> **Directions**
Gather every line that includes the word "hedge", please.

> **Data lines**
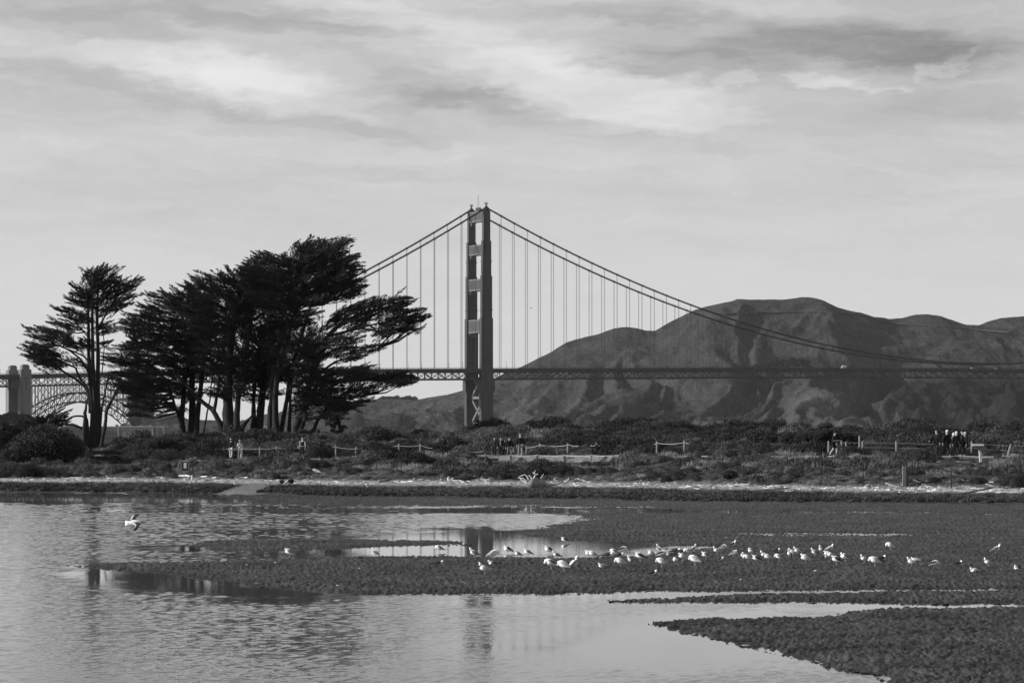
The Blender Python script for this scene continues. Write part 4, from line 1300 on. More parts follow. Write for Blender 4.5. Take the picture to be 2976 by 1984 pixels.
C5 = [(860, 1050), (940, 1045), (1052, 1066), (1094, 1049), (1086, 1068), (1132, 1078), (1178, 1075), (1200, 1092), (1216, 1099), (1205, 1112), (1159, 1118), (1113, 1114), (1100, 1132), (1070, 1140), (1092, 1163), (1067, 1176), (1079, 1192), (1044, 1184), (1018, 1200), (998, 1210), (964, 1226), (945, 1215), (914, 1219), (891, 1215), (845, 1211), (834, 1167), (840, 1100)]
cypress('leaning cypress at the right end of the group with long boughs reaching to the bridge', 230, [
    ([(857, 1260), (865, 1228), (878, 1197), (900, 1120), (930, 1030), (960, 970), (1010, 930), (1080, 905), (1150, 885)], .40, .07), ([(867, 1258), (883, 1222), (890, 1189), (930, 1110), (985, 1085), (1060, 1085), (1150, 1095)], .26, .05),
    ([(906, 1266), (918, 1233), (929, 1212), (960, 1172), (1010, 1140), (1050, 1150)], .20, .05), ([(930, 1040), (990, 1010), (1050, 1010), (1100, 1010)], .16, .04), ([(960, 975), (1020, 960), (1100, 940), (1180, 930)], .14, .04),
    ([(905, 1110), (960, 1060), (1010, 1040)], .14, .05), ([(900, 1150), (960, 1150), (1040, 1165)], .1, .04)],
    [{'p': [C4], 'root': (960, 985), 'per': 9.5, 'depth': 2.2, 'holes': .16, 'tilt': .14, 'length': (1.1, 2.2)},
     {'p': [C4b], 'root': (900, 1050), 'per': 6.5, 'depth': 3.2, 'holes': .26, 'tilt': .1},
     {'p': [C5], 'root': (880, 1130), 'per': 8.0, 'depth': 3.8, 'holes': .15, 'tilt': .04},
     {'p': [[(1050, 1075), (1100, 1080), (1178, 1082), (1222, 1098), (1205, 1108), (1140, 1106), (1060, 1100)]], 'root': (960, 1090), 'per': 13, 'depth': .9, 'thick': (.14, .22), 'length': (1.6, 2.6), 'tilt': -.04}], GR, 106)
cypress('small twisted cypress with a crooked trunk at the right foot of the group', 228, [
    ([(990, 1260), (985, 1228), (980, 1202), (965, 1187), (945, 1180)], .15, .06), ([(982, 1205), (1000, 1190), (1030, 1185)], .06, .03), ([(975, 1196), (950, 1215), (945, 1228), (960, 1232)], .05, .03)],
    [{'p': [[(930, 1165), (1000, 1160), (1050, 1175), (1040, 1190), (1000, 1205), (960, 1215), (930, 1200)]], 'root': (980, 1215), 'per': 5, 'holes': .25, 'depth': 1.4},
     {'p': [[(965, 1225), (985, 1220), (1000, 1240), (1003, 1262), (975, 1264), (960, 1245)]], 'root': (985, 1270), 'per': 9, 'depth': .6, 'length': (.4, .8), 'thick': (.12, .2)}], GR, 107)
# low spreading cypress at the left edge
cypress('low spreading cypress with upswept spiky branches beside the big round shrub', 214, [
    ([(120, 1272), (110, 1250), (60, 1235), (10, 1240)], .16, .05), ([(125, 1272), (130, 1240), (160, 1215), (190, 1195)], .15, .04), ([(110, 1262), (100, 1230), (85, 1210), (60, 1200)], .1, .03)],
    [{'p': [[(70, 1212), (90, 1206), (105, 1200), (120, 1194), (150, 1207), (180, 1200), (205, 1212), (190, 1232), (140, 1245), (60, 1262), (40, 1240)]], 'root': (120, 1262), 'per': 10, 'depth': 1.8, 'tilt': .2, 'length': (1.0, 1.9), 'thick': (.12, .2)},
     {'p': [[(150, 1212), (191, 1180), (213, 1194), (216, 1216), (180, 1226), (150, 1232)]], 'root': (110, 1250), 'per': 11, 'depth': 1.0, 'tilt': .25, 'holes': .2, 'length': (1.3, 2.2), 'thick': (.07, .12)},
     {'p': [[(0, 1238), (18, 1216), (40, 1222), (60, 1215), (75, 1232), (90, 1260), (60, 1280), (0, 1290), (-60, 1290), (-50, 1240)]], 'root': (40, 1290), 'per': 10, 'depth': 1.8, 'tilt': .3, 'length': (.9, 1.7)}], GR, 108)


# ------------------------------------------------------------------ broad-leaved shrubs
m_shrub = leafmat('shrub_leaves', .050, var=.6, scale=2.0)
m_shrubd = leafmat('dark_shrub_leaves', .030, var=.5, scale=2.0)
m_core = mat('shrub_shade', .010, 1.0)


def shrub(name, label, cat, Y, lumps, seed, m, per=260, leaf=(.10, .2), group=None, wid=.5, spiky=.0):
    """lumps: (x, y, rx, ry) px circles of foliage seen at distance Y, rz in depth = rx"""
    rg = np.random.default_rng(seed)
    s = Y / F
    x0, y0 = lumps[0][0], max(l[1] + l[3] for l in lumps)
    t = tag(empty(name, on_ground(x0, Y)), label, cat, group)
    o = np.array(t.location)
    C = MB(); V = []; Fc = []; nb = 0
    for (x, y, rx, ry) in lumps:
        c = P(x, y, Y + rg.uniform(-.3, .3)); rx_, ry_ = rx * s, ry * s
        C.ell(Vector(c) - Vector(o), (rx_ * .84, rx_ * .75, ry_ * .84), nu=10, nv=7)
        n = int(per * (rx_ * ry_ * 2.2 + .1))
        u = rg.normal(size=(n, 3)); u /= np.linalg.norm(u, axis=1, keepdims=True)
        rad = rg.uniform(.84, 1.02, n)[:, None]
        bum = (1 + .16 * (fbm(u[:, 0] * 3.5 + x, u[:, 2] * 3.5 + u[:, 1] * 2.1, 3, seed) - .5) * 2)[:, None]
        p = np.array(c) + u * rad * bum * np.array([rx_, rx_ * .9, ry_])
        dr = u * (.6 + spiky) + rg.normal(0, .55, (n, 3)) + np.array([0, 0, .35])
        v, f = leaves(p, dr, rg.uniform(leaf[0], leaf[1], n), rg.uniform(leaf[0], leaf[1], n) * wid, rg)
        V.append(v - o); Fc.append(f + nb); nb += len(v)
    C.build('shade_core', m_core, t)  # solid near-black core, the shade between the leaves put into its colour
    tag(mesh_obj('foliage', np_mesh('foliage', np.concatenate(V), np.concatenate(Fc), m), t), kind='stuff')
    return t


shrub('round_shrub', 'big round leafy shrub at the left edge, its left half sunlit', 'shrub', 203,
      [(140, 1292, 95, 58), (80, 1312, 70, 46), (30, 1335, 55, 40), (185, 1300, 60, 40), (110, 1262, 40, 26), (150, 1262, 36, 24), (220, 1305, 30, 20), (60, 1350, 60, 28), (0, 1352, 50, 30), (120, 1335, 60, 30), (70, 1285, 34, 28)], 201, m_shrub, per=330, leaf=(.12, .24))
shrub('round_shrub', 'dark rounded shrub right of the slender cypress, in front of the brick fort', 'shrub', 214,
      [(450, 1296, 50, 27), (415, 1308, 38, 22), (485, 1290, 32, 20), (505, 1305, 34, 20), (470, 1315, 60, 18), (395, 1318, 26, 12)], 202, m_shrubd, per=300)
for i, (xx, yy, rx, ry, lab) in enumerate([(592, 1284, 0, 0, ''), (700, 1266, 30, 12, 'low bush at the foot of the massive double-trunked cypress'),
                                           (736, 1256, 18, 13, 'round bush between the massive cypress and the white oval board'), (785, 1263, 26, 13, 'bush at the foot of the tallest cypress, right of the white oval board'),
                                           (832, 1265, 26, 11, 'low bush under the tallest cypress, left of the leaning one'), (879, 1258, 20, 14, 'round bush beside the base of the leaning cypress')]):
    if rx: shrub('bush', lab, 'bush', 224, [(xx, yy, rx, ry), (xx - rx * .6, yy + 4, rx * .6, ry * .7), (xx + rx * .6, yy + 4, rx * .6, ry * .7)], 210 + i, m_shrub, per=300, group='bushes at the feet of the cypresses')
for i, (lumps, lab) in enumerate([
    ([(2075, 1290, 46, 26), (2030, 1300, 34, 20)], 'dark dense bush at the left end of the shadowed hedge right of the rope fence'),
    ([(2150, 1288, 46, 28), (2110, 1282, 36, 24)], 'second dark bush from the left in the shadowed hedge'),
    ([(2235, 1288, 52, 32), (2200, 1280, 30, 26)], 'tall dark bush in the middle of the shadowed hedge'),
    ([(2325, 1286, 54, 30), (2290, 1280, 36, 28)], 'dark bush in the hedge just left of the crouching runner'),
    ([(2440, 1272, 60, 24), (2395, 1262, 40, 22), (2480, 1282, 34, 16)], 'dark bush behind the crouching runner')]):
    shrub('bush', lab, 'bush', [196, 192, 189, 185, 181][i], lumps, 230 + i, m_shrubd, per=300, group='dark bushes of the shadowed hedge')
for i, (lumps, yy, lab) in enumerate([
    ([(2120, 1378, 26, 16)], 158, 'pale feathery bush on the lower slope, in front of the dark hedge'),
    ([(2400, 1240, 26, 12)], 205, 'small bush breaking the dune skyline behind the runner'),
    ([(2645, 1256, 50, 18), (2690, 1262, 30, 14)], 196, 'rounded bush on the dune top left of the walking group'),
    ([(2880, 1252, 46, 20), (2840, 1262, 36, 16), (2930, 1256, 34, 16)], 193, 'wide bush on the dune top right of the walking group'),
    ([(2175, 1246, 30, 12), (2210, 1250, 24, 11)], 208, 'bush on the dune top above the dark hedge'),
    ([(820, 1400, 7, 6), (846, 1397, 9, 7)], 176, 'small tuft bush beside the forked driftwood on the sand')]):
    shrub('bush', lab, 'bush', yy, lumps, 250 + i, m_shrub, per=300)

# ------------------------------------------------------------------ ground cover: thousands of clumps as one object
SRC = bpy.data.collections.new('plant_sources')      # never linked to the scene


def clump_mesh(name, rg, m, n, r, h, leaf, wid, core=True, upright=False):
    u = rg.normal(size=(n, 3)); u[:, 2] = np.abs(u[:, 2]); u /= np.linalg.norm(u, axis=1, keepdims=True)
    if upright:
        pos = np.stack([rg.normal(0, r * .5, n), rg.normal(0, r * .5, n), np.zeros(n)], -1)
        L = rg.uniform(leaf[0], leaf[1], n)
        d = np.stack([rg.normal(.12, .28, n), rg.normal(0, .28, n), np.ones(n)], -1)
        dn = d / np.linalg.norm(d, axis=1, keepdims=True)
        v, f = leaves(pos + dn * (L * .45)[:, None], d, L, np.full(n, wid), rg)
    else:
        bum = 1 + .5 * (fbm(u[:, 0] * 2.6 + 5, u[:, 1] * 2.6 + u[:, 2] * 2, 3, int(rg.integers(99))) - .5)
        p = u * (rg.uniform(.75, 1.02, n) * bum)[:, None] * np.array([r, r, h])
        d = u * .5 + rg.normal(0, .5, (n, 3)) + np.array([.2, 0, .5])
        v, f = leaves(p, d, rg.uniform(leaf[0], leaf[1], n), rg.uniform(leaf[0], leaf[1], n) * wid, rg)
    if core:
        c = MB().ell((0, 0, 0), (r * .75, r * .75, h * .75), nu=8, nv=6)
        cv = np.array([tuple(q) for q in c.v]); k = len(v)
        cf = [q if len(q) == 4 else (q[0], q[1], q[2], q[2]) for q in c.f]
        v = np.concatenate([v, cv])
        quads = np.array([q for q in c.f if len(q) == 4]) + k
        f = np.concatenate([f, quads])
    o = bpy.data.objects.new(name, np_mesh(name, v, f, m))
    SRC.objects.link(o)
    return o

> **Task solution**
    ([(2075, 1290, 46, 26), (2030, 1300, 34, 20)], 'dark dense bush at the left end of the shadowed hedge right of the rope fence'),
    ([(2150, 1288, 46, 28), (2110, 1282, 36, 24)], 'second dark bush from the left in the shadowed hedge'),
    ([(2235, 1288, 52, 32), (2200, 1280, 30, 26)], 'tall dark bush in the middle of the shadowed hedge'),
    ([(2325, 1286, 54, 30), (2290, 1280, 36, 28)], 'dark bush in the hedge just left of the crouching runner'),
    shrub('bush', lab, 'bush', [196, 192, 189, 185, 181][i], lumps, 230 + i, m_shrubd, per=300, group='dark bushes of the shadowed hedge')
    ([(2120, 1378, 26, 16)], 158, 'pale feathery bush on the lower slope, in front of the dark hedge'),
    ([(2175, 1246, 30, 12), (2210, 1250, 24, 11)], 208, 'bush on the dune top above the dark hedge'),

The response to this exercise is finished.